TO BE DONE
Take from the listing each line that has the string "scene".

MATERIAL
- - - - - - -
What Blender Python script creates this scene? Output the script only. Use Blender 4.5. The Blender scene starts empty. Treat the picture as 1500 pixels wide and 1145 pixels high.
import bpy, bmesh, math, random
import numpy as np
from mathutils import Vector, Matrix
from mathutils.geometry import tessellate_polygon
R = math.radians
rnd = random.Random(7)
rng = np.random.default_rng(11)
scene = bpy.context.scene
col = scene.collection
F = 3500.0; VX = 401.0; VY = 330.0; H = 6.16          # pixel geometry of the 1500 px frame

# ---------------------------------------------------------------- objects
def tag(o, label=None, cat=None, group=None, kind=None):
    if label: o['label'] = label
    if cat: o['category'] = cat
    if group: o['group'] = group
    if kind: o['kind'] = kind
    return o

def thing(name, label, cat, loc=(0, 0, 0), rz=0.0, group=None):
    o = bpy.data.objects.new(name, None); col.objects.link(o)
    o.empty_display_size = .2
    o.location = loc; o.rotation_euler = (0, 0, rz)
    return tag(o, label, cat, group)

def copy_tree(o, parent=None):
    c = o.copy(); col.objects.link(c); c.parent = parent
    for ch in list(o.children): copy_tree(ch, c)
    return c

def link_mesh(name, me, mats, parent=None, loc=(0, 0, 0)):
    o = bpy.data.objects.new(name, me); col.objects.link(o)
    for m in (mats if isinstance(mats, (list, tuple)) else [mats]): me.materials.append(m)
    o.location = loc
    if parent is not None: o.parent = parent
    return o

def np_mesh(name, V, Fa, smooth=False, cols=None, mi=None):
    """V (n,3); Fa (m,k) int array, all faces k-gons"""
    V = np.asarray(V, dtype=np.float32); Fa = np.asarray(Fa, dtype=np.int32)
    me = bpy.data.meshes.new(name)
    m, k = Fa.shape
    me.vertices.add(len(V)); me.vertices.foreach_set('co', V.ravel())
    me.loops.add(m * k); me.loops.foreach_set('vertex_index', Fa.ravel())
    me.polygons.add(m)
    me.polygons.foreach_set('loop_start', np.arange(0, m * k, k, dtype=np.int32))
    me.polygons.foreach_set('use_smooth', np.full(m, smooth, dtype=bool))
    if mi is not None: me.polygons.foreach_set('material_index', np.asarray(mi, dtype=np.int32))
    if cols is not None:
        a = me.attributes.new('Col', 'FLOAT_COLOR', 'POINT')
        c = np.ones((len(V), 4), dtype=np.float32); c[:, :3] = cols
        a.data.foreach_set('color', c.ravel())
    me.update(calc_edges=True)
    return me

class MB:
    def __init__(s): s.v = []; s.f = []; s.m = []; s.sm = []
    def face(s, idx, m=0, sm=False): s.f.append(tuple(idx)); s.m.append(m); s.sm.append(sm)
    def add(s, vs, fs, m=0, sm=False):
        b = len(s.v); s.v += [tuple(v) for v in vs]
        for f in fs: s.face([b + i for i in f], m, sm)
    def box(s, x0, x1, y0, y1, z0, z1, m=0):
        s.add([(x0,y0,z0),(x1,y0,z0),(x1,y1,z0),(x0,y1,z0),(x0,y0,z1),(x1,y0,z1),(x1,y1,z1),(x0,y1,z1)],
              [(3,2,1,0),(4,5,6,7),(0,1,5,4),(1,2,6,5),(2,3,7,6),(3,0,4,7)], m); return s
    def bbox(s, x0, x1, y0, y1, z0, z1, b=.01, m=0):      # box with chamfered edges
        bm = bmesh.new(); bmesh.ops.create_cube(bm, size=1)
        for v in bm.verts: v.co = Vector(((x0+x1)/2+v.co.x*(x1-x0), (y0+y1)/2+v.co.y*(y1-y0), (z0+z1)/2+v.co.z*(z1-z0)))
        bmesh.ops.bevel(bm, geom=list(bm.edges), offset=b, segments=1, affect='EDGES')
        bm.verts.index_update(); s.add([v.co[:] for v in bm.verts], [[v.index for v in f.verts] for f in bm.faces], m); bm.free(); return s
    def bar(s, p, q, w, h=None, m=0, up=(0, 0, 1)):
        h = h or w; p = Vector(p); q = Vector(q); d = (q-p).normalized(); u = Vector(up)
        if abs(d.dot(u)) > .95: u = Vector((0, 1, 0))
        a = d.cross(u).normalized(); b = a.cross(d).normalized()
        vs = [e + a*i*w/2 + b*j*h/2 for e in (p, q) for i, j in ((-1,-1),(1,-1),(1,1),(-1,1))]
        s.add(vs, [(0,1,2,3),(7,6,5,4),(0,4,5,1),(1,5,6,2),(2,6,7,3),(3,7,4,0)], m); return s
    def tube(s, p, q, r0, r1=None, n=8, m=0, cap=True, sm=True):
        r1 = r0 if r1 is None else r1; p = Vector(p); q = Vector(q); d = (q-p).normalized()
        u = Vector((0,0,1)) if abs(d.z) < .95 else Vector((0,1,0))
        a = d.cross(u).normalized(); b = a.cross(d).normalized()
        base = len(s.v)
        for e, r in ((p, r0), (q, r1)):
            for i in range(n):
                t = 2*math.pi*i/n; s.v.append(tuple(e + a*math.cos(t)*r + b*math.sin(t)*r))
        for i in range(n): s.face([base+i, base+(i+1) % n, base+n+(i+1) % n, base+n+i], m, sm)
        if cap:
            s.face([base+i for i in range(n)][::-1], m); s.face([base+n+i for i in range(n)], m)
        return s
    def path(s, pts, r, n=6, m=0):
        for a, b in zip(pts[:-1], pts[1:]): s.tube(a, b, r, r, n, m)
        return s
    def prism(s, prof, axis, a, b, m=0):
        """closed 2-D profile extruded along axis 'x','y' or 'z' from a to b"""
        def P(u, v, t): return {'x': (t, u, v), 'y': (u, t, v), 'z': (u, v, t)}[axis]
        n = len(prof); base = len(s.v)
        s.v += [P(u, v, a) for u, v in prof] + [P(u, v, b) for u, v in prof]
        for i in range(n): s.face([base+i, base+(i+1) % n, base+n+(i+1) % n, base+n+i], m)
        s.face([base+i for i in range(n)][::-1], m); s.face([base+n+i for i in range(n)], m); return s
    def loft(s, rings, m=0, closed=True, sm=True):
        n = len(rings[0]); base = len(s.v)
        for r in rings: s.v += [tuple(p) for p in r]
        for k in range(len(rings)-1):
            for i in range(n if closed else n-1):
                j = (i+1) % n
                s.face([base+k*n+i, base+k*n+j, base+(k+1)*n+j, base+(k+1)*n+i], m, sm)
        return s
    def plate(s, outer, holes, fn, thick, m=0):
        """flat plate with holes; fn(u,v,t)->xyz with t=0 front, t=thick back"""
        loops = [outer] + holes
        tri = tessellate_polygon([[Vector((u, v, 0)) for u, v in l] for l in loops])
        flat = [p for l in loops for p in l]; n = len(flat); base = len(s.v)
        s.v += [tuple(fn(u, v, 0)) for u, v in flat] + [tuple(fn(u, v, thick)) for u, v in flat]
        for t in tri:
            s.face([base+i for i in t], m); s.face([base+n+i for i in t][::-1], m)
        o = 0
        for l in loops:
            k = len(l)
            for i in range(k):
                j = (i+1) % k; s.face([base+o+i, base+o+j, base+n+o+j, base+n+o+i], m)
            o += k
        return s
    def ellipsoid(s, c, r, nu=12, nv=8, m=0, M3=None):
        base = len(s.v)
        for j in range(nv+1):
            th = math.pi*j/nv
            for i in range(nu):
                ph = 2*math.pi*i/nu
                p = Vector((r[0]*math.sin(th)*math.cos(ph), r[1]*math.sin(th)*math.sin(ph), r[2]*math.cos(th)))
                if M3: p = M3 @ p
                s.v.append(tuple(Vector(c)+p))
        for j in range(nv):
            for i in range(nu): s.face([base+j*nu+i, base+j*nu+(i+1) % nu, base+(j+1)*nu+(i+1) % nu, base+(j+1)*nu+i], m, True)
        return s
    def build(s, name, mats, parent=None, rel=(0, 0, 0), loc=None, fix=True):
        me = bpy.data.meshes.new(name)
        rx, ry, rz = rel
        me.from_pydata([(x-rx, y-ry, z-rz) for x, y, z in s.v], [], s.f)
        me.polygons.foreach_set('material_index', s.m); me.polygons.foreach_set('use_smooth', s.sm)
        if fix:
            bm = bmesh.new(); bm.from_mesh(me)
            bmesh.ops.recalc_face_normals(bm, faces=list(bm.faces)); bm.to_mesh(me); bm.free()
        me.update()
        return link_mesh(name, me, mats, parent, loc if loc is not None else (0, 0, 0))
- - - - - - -
COMPLETED EXERCISE
What Blender Python script creates this scene? Output the script only. Use Blender 4.5. The Blender scene starts empty. Treat the picture as 1500 pixels wide and 1145 pixels high.
scene = bpy.context.scene
col = scene.collection